AFP - Paris - 28/04/2006

Loin des clichés souvent véhiculés de hordes d’immigrants allant sans cesse croissant, plusieurs démographes font remarquer que l’on est aujourd’hui globalement bien en-dessous des niveaux d’immigration du début du XXe siècle.

« Dans les années 1900, explique Hervé Le Bras, démographe et directeur de recherche à l’Ined, la population des Etats-Unis augmentait annuellement grâce à l’immigration de 1,5% par an tandis que des pays comme l’Italie en perdait 1% ».

« Aujourd’hui, poursuit-il, si nous avions des niveaux d’immigration analogues, les Etats-Unis gagneraient 4,5 millions d’habitants par an et la France environ 600.000 ».

Avec l’arrivée pour la seule France, en 2004, de quelque 140.000 entrants réguliers, et de 80.000 à 100.000 entrants irrégliers - un chiffre cité par Nicolas Sarkozy -, on est effectivement loin du compte.

« S’il est vrai, dit pour sa part Jean-Christophe Dumont, économiste à l’OCDE, que sur les vingt dernières années, il y a eu une augmentation des entrants en France, ce pays se situe pourtant, avec deux entrées d’étrangers pour 1.000 habitants en 2002, tout en bas de l’échelle des pays de l’OCDE », juste avant la Finlande et la Hongrie.

A titre de comparaison, le Canada et le Royaume Uni comptent huit entrées d’étrangers pour 1.000 habitants, l’Italie sept pour 1.000 et la Suède cinq pour 1.000.

Hervé Le Bras relativise aussi l’importance des flux migratoires en France. « Face aux 7 à 11 millions d’immigrés irréguliers qu’il est en ce moment question de régulariser aux Etats-Unis, dit-il, à proportions égales, il s’agirait de régulariser, en France, quelque 1,4 millions de sans-papiers ».

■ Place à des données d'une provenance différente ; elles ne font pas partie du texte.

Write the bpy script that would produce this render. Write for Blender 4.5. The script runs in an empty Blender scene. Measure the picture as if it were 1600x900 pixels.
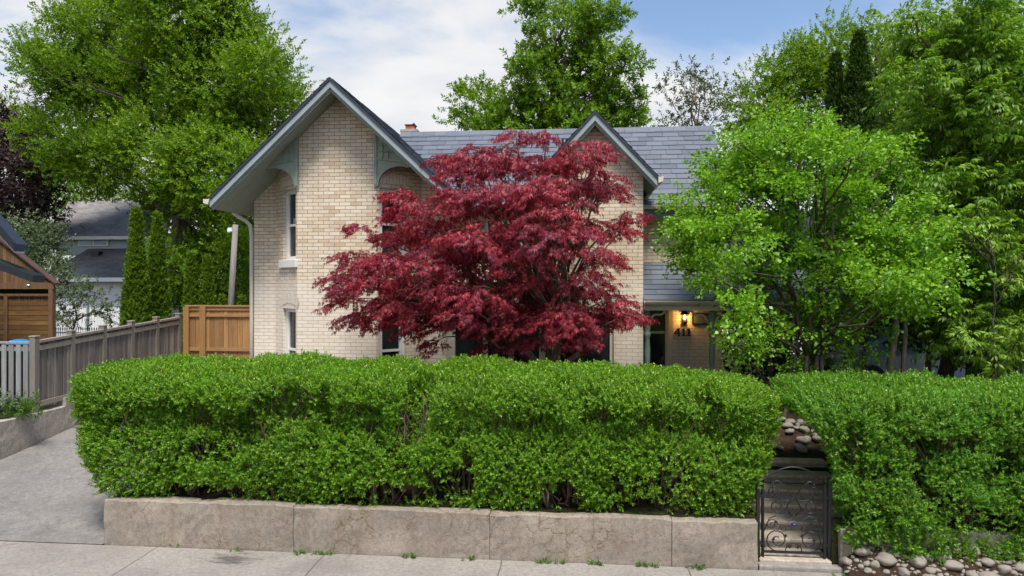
import bpy, bmesh, math, random
import numpy as np
from mathutils import Vector, Matrix
R = math.radians
PI = math.pi
random.seed(7)
rng = np.random.default_rng(11)
sc = bpy.context.scene
COL = sc.collection

# ------------------------------------------------------------------ camera
CAMZ, YAW, F = 3.6, 0.0937, 1066.67
cam = bpy.data.cameras.new('camera'); cam.lens = 24; cam.sensor_width = 36
cam.clip_start = .1; cam.clip_end = 3000; cam.shift_y = -10/1600
co = bpy.data.objects.new('camera', cam); COL.objects.link(co)
co.location = (0, 0, CAMZ); co.rotation_euler = (R(90), 0, YAW)
sc.camera = co
CA, SA = math.cos(YAW), math.sin(YAW)

def PX(px, py, Y):
    """point on the vertical plane at depth Y seen at that place of the photo"""
    u, v = (px-800)/F, (440-py)/F
    t = Y/(CA+SA*u)
    return np.array([t*(-SA+CA*u), Y, CAMZ+t*v])
def MPP(Y): return Y/F

# ------------------------------------------------------------------ object helpers
def setp(o, label=None, cat=None, group=None, kind=None):
    if label: o['label'] = label
    if cat: o['category'] = cat
    if group: o['group'] = group
    if kind: o['kind'] = kind
    return o
def thing(name, label, cat, loc=(0, 0, 0), group=None, rz=0):
    o = bpy.data.objects.new(name, None); COL.objects.link(o)
    o.location = loc; o.rotation_euler = (0, 0, rz); o.empty_display_size = .2
    return setp(o, label, cat, group)

class MB:
    def __init__(s): s.v = []; s.f = []; s.uv = []; s.sm = []
    def face(s, pts, uv=None, smooth=False):
        i = len(s.v); s.v += [tuple(map(float, p)) for p in pts]
        s.f.append(tuple(range(i, i+len(pts)))); s.uv.append(uv); s.sm.append(smooth)
    def shared(s, verts, faces, smooth=True):
        i = len(s.v); s.v += [tuple(map(float, p)) for p in verts]
        for f in faces:
            s.f.append(tuple(k+i for k in f)); s.uv.append(None); s.sm.append(smooth)
    def box(s, x0, x1, y0, y1, z0, z1):
        v = [(x0,y0,z0),(x1,y0,z0),(x1,y1,z0),(x0,y1,z0),(x0,y0,z1),(x1,y0,z1),(x1,y1,z1),(x0,y1,z1)]
        for f in ((3,2,1,0),(4,5,6,7),(0,1,5,4),(1,2,6,5),(2,3,7,6),(3,0,4,7)): s.face([v[k] for k in f])
    def obox(s, o, t, n, a0, a1, b0, b1, c0, c1):
        """box in a frame: o origin, t along, n outwards (2-D unit vectors), z up"""
        def P(a, b, c): return (o[0]+t[0]*a+n[0]*b, o[1]+t[1]*a+n[1]*b, c)
        v = [P(a0,b0,c0),P(a1,b0,c0),P(a1,b1,c0),P(a0,b1,c0),P(a0,b0,c1),P(a1,b0,c1),P(a1,b1,c1),P(a0,b1,c1)]
        for f in ((0,1,2,3),(7,6,5,4),(4,5,1,0),(5,6,2,1),(6,7,3,2),(7,4,0,3)): s.face([v[k] for k in f])
    def beam(s, p0, p1, w, h, up=(0,0,1)):
        p0, p1, up = Vector(p0), Vector(p1), Vector(up)
        d = (p1-p0).normalized(); sd = d.cross(up).normalized(); u = sd.cross(d)
        a = [p + sd*x*w/2 + u*y*h/2 for p in (p0, p1) for x, y in ((-1,-1),(1,-1),(1,1),(-1,1))]
        for f in ((3,2,1,0),(4,5,6,7),(0,1,5,4),(1,2,6,5),(2,3,7,6),(3,0,4,7)): s.face([a[k] for k in f])
    def tube(s, pts, rad, n=6, cap=True):
        pts = [Vector(p) for p in pts]
        if not hasattr(rad, '__len__'): rad = [rad]*len(pts)
        vs, fs = [], []
        ref = Vector((0.31, 0.17, 0.93))
        for i, p in enumerate(pts):
            d = (pts[min(i+1, len(pts)-1)]-pts[max(i-1, 0)]).normalized()
            if abs(d.dot(ref)) > .97: ref = Vector((1, .1, 0))
            a = d.cross(ref).normalized(); b = d.cross(a)
            ref = -b if False else ref
            for k in range(n):
                t = 2*PI*k/n; vs.append(p + (a*math.cos(t)+b*math.sin(t))*rad[i])
        for i in range(len(pts)-1):
            for k in range(n):
                fs.append((i*n+k, i*n+(k+1)%n, (i+1)*n+(k+1)%n, (i+1)*n+k))
        if cap: fs += [tuple(range(n))[::-1], tuple((len(pts)-1)*n+k for k in range(n))]
        s.shared(vs, fs)
    def lathe(s, prof, c, n=14):
        vs = [(c[0]+r*math.cos(2*PI*k/n), c[1]+r*math.sin(2*PI*k/n), c[2]+z) for r, z in prof for k in range(n)]
        fs = [(i*n+k, i*n+(k+1)%n, (i+1)*n+(k+1)%n, (i+1)*n+k) for i in range(len(prof)-1) for k in range(n)]
        fs += [tuple(range(n))[::-1], tuple((len(prof)-1)*n+k for k in range(n))]
        s.shared(vs, fs)
    def slab(s, poly, off):
        """closed polygon thickened by vector off"""
        off = Vector(off); a = [Vector(p) for p in poly]; b = [p+off for p in a]; n = len(a)
        s.face(a); s.face(b[::-1])
        for i in range(n): s.face([a[i], b[i], b[(i+1) % n], a[(i+1) % n]])
    def build(s, name, m, parent=None, base=None, bevel=0, fix=True):
        me = bpy.data.meshes.new(name)
        b = np.array(base if base is not None else (0, 0, 0), float)
        me.from_pydata([tuple(np.array(p)-b) for p in s.v], [], s.f)
        uvl = me.uv_layers.new(name='uv'); k = 0
        for fi, f in enumerate(s.f):
            if s.uv[fi] is not None: co_ = s.uv[fi]
            else:
                P = [Vector(s.v[i]) for i in f]; nrm = Vector((0, 0, 0))
                for i in range(len(P)): nrm += (P[i]-P[0]).cross(P[(i+1) % len(P)]-P[0])
                if nrm.length < 1e-12: nrm = Vector((0, 0, 1))
                nrm.normalize()
                if abs(nrm.z) > .95: co_ = [(p.x, p.y) for p in P]
                else:
                    t = Vector((0, 0, 1)).cross(nrm).normalized(); w = nrm.cross(t)
                    co_ = [(p.dot(t), p.z if abs(nrm.z) < .05 else p.dot(w)) for p in P]
            for c in co_: uvl.data[k].uv = c; k += 1
        me.polygons.foreach_set('use_smooth', s.sm)
        if fix:
            bm = bmesh.new(); bm.from_mesh(me)
            bmesh.ops.remove_doubles(bm, verts=bm.verts, dist=1e-5)
            bmesh.ops.recalc_face_normals(bm, faces=bm.faces); bm.to_mesh(me); bm.free()
        me.materials.append(m)
        o = bpy.data.objects.new(name, me); COL.objects.link(o)
        if parent is not None:
            o.parent = parent
            if base is None and parent.parent is None:
                o.matrix_parent_inverse = Matrix.Translation(-Vector(parent.location))
            elif base is None:
                o.matrix_parent_inverse = parent_world(parent).inverted()
        elif base is not None: o.location = base
        if bevel:
            md = o.modifiers.new('bevel', 'BEVEL'); md.width = bevel; md.segments = 2; md.limit_method = 'ANGLE'
        return o
def pieces(mb, name, m, parent, k=6):
    """every run of k faces (one box or beam) as a part of its own"""
    for i in range(0, len(mb.f), k):
        q = MB()
        for j in range(i, min(i+k, len(mb.f))): q.face([mb.v[a] for a in mb.f[j]])
        q.build(name, m, parent)
def parent_world(o):
    m = Matrix.LocRotScale(o.location, o.rotation_euler, o.scale)
    return (parent_world(o.parent) @ o.matrix_parent_inverse @ m) if o.parent else m

def copy_tree(o, parent=None):
    c = o.copy(); COL.objects.link(c)
    if parent is not None: c.parent = parent
    for ch in list(o.children): copy_tree(ch, c)
    return c

# ------------------------------------------------------------------ materials
class NT:
    def __init__(s, name):
        s.m = bpy.data.materials.new(name); s.m.use_nodes = True; s.nt = s.m.node_tree
        s.b = s.nt.nodes['Principled BSDF']; s.out = s.nt.nodes['Material Output']
    def n(s, typ, **kw):
        x = s.nt.nodes.new('ShaderNode'+typ)
        for k, v in kw.items():
            if k.startswith('_'): x.inputs[k[1:].replace('_', ' ')].default_value = v
            else: setattr(x, k, v)
        return x
    def l(s, a, b): s.nt.links.new(a, b)
    def coord(s, kind='Object'): return s.n('TexCoord').outputs[kind]
    def noise(s, vec, scale, detail=4, rough=.6, dist=0):
        x = s.n('TexNoise', _Scale=scale, _Detail=detail, _Roughness=rough, _Distortion=dist)
        s.l(vec, x.inputs['Vector']); return x.outputs['Fac']
    def ramp(s, fac, stops, interp='LINEAR'):
        x = s.n('ValToRGB'); cr = x.color_ramp; cr.interpolation = interp
        while len(cr.elements) < len(stops): cr.elements.new(.5)
        for e, (p, c) in zip(cr.elements, stops):
            e.position = p; e.color = (*c, 1) if len(c) == 3 else c
        s.l(fac, x.inputs['Fac']); return x.outputs['Color']
    def mask(s, fac, a, b):
        x = s.n('MapRange', _From_Min=a, _From_Max=b); s.l(fac, x.inputs['Value']); return x.outputs['Result']
    def mix(s, fac, a, b, mode='MIX'):
        x = s.n('MixRGB', blend_type=mode)
        for sock, v in ((x.inputs['Fac'], fac), (x.inputs['Color1'], a), (x.inputs['Color2'], b)):
            if isinstance(v, (int, float)): sock.default_value = v
            elif isinstance(v, tuple): sock.default_value = (*v, 1)
            else: s.l(v, sock)
        return x.outputs['Color']
    def math(s, op, a, b=0.0):
        x = s.n('Math', operation=op)
        for i, v in enumerate((a, b)):
            if isinstance(v, (int, float)): x.inputs[i].default_value = v
            else: s.l(v, x.inputs[i])
        return x.outputs[0]
    def map(s, vec, scale=(1, 1, 1), loc=(0, 0, 0), rot=(0, 0, 0)):
        x = s.n('Mapping'); x.inputs['Scale'].default_value = scale; x.inputs['Location'].default_value = loc
        x.inputs['Rotation'].default_value = rot; s.l(vec, x.inputs['Vector']); return x.outputs[0]
    def bump(s, h, strength=.4, dist=.01):
        x = s.n('Bump', _Strength=strength, _Distance=dist); s.l(h, x.inputs['Height'])
        s.l(x.outputs[0], s.b.inputs['Normal']); return x
    def fin(s, col=None, rough=.6, spec=.4, metal=0):
        if col is not None:
            if isinstance(col, tuple): s.b.inputs['Base Color'].default_value = (*col, 1)
            else: s.l(col, s.b.inputs['Base Color'])
        s.b.inputs['Roughness'].default_value = rough; s.b.inputs['Metallic'].default_value = metal
        s.b.inputs['Specular IOR Level'].default_value = spec
        return s.m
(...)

Les démographes s’appliquent aussi à démonter une autre idée reçue : avec plus de sept personnes sur dix admises au séjour en France pour des motifs familiaux et une immigration « de travail » de seulement 5%, la France serait aux antipodes de pays comme le Canada qui privilégient les entrants munis de visas de travail.

A cela, Jean-Christophe Dumont répond que les trois quarts du rapprochement familial concernent les conjoints de Français et que l’immigration pour motifs familiaux domine dans la plupart des pays de l’OCDE, y compris aux Etats-Unis et au Canada où ce type de flux se situe aux environs de 50%.

Autre cliché, la France serait actuellement un pays d’immigration et non d’émigration. « Bien qu’il n’existe aucun moyen de mesurer les départs de France, indique Hervé Le Bras, pour la seule Grande-Bretagne, les chiffres sont édifiants : 45.000 Français y résidaient en 1993, ils sont aujourd’hui 125.000 ».

« En revanche, souligne-t-il, la France n’attire pas les Anglais ou les Canadiens aux mêmes rythmes ».

Il fait par ailleurs remarquer que sur les 2 millions de Français (binationaux compris) résidant à l’étranger, et considérés comme seulement « expatriés », bon nombre sont probablement durablement installés dans leur nouveau pays de résidence.

Une autre idée battue en brèche par les démographes : l’immigration pourrait résoudre les problèmes démographiques de la France et, plus généralement, de l’Europe des Quinze. Faux, répond Hervé Le Bras, qui cite une étude selon laquelle, si l’on voulait garder la même proportion d’actifs et de retraités en France dans les prochaines années, il faudrait un flux de 900.000 entrants.